According to a post on X, Polymarket is set to introduce a new collateral token backed by USDC within the next few weeks as part of an extensive platform overhaul. This ‘full exchange upgrade’ incorporates a revamped trading engine, refreshed smart contracts, and the creation of Polymarket USD, which will replace the current USDC.e bridged version of Circle’s stablecoin from Ethereum (ETH). The shift to its own collateralized token aims for enhanced control over settlement and liquidity.
Previously reliant on UMA’s ‘optimistic oracle’ system where outcomes are determined by user proposals and UMA token holder votes, Polymarket has faced criticism as this consensus-based model can be swayed by large token holders. The anticipated POLY token could signify a move towards internal governance for truth resolution if it is used in that capacity.
The platform’s strategy includes potentially separating trading from governance, allowing users to place bets using stablecoins like Polymarket USD while utilizing POLY for dispute resolution and market curation. This approach may enable independent pricing of honesty separate from trading outcomes.

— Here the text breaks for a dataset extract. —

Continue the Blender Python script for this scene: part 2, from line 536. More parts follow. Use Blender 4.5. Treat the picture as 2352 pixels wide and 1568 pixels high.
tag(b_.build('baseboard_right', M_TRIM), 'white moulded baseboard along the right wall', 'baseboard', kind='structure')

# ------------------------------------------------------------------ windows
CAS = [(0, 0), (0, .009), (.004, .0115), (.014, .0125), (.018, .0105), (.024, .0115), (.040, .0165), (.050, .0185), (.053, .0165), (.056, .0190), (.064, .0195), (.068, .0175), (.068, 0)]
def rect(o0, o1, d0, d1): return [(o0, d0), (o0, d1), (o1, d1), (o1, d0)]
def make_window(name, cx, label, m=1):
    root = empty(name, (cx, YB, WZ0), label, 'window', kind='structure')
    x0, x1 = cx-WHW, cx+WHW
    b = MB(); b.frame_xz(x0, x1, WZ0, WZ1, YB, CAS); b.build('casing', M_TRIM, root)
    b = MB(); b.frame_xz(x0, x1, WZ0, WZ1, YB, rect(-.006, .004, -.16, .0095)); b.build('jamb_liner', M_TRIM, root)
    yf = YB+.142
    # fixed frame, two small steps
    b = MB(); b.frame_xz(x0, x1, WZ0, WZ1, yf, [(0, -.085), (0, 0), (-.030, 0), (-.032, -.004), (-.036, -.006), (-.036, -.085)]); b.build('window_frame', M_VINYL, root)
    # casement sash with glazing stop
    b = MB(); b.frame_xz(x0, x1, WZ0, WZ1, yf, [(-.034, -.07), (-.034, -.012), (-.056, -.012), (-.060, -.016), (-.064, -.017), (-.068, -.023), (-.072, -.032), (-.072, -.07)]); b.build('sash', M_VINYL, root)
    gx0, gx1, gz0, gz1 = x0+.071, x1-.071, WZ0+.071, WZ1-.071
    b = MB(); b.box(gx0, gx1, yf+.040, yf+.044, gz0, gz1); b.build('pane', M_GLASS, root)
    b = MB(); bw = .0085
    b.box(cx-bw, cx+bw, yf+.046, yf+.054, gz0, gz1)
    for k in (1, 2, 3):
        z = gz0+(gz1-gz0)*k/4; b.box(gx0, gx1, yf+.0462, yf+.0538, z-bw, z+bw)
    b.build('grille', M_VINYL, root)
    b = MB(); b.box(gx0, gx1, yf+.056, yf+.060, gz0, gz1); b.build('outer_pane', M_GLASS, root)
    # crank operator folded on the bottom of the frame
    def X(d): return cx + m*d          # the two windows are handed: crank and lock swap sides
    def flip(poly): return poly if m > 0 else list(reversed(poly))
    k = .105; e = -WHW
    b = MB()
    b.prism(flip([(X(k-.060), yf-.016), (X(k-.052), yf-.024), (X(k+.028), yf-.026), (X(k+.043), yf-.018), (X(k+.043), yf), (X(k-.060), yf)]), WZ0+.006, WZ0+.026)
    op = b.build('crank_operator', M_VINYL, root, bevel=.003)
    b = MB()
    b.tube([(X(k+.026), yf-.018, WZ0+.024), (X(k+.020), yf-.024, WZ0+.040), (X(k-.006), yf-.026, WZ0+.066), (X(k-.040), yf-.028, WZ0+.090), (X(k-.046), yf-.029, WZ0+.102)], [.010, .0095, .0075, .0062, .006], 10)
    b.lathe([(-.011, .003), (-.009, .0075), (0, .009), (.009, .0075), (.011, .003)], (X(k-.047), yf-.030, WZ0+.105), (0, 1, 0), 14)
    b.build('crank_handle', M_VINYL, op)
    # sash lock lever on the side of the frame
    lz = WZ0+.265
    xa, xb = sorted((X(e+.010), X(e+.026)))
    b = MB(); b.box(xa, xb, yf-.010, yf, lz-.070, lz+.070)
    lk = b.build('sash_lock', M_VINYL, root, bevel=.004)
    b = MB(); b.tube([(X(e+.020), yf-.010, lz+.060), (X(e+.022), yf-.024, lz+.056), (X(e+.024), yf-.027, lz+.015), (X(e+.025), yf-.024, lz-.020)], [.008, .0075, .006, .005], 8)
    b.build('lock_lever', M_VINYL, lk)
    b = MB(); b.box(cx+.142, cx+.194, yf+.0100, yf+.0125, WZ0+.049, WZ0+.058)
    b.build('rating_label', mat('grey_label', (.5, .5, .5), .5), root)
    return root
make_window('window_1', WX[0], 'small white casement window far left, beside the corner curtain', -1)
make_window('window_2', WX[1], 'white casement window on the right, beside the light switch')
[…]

Polymarket’s upgrade coincides with its efforts to re-establish a U.S. presence after shutting down domestic operations in 2022, having registered with the Commodity Futures Trading Commission by July 2025. Since then, the company has experienced significant growth and achieved a valuation exceeding $20 billion.
The upcoming token launch and infrastructural enhancements indicate Polymarket’s intention to exert greater control over both trading mechanisms and truth verification—key elements of prediction markets.